Por mi parte, debo admitir que, desde ya, me parece un progreso para el sistema político argentino que la principal voz de la oposición deje de estar representada por las desmesuras místicas u oportunistas -según el caso- de Carrió, Alfonsín, Solanas o Duhalde. O -como me dijo un querido familiar- "lo voto a Binner para que dentro de cuatro años la opción no sea Macri". Y me parece válido.
No se trata de que yo me haga ilusiones sobre la capacidad de los agrupados en el FAP para traspasar las limitaciones de la tradición socialista argentina, nacida al calor de la expansión del modelo agroexportador y el evolucionismo positivista del s.XIX. Esas limitaciones ya se expresaban en la ambigua actitud de Juan B Justo al encarar la empresa pionera de traducir a Karl Marx y, al mismo tiempo, rechazar sus aspectos más originales y conflictivos; los que ponían en riesgo su programa de avance hacia el progreso social apegándose fielmente al marco institucional existente. O -como diría J.P. Feinmann- con temor a ensuciarse con el barro de la Historia.

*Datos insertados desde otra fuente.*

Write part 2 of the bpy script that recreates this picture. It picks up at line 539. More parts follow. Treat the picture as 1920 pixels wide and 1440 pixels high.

Sin embargo, no todas las etapas de cambio histórico deben ser necesariamente de lucha violenta. Como bien señalaba Gramsci, una nueva legalidad también incluye un momento de construcción de un nuevo consenso en el que los diferentes intereses de clase alteran su subjetividad y asimilan nuevas escalas de valores que antes les parecían inaceptables.
Ocurrió cuando la generación de Roca (tan discutible en otros aspectos) impuso el "sentido común" de que la educación pública y la vida privada de los ciudadanos quedarían fuera del control religioso. Hoy, la Unión Industrial ya está dicutiendo la forma (pero no el derecho) en que se va a establecer un grado de participación de los trabajadores en las ganancias de las empresas.
En ese sentido, que el marco institucional en el que se despliegue el debate esté liderado por interlocutores racionales en lugar de apelaciones catastróficas a metáforas apocálípticas es un progreso, como dije, que merece ser bienvenido.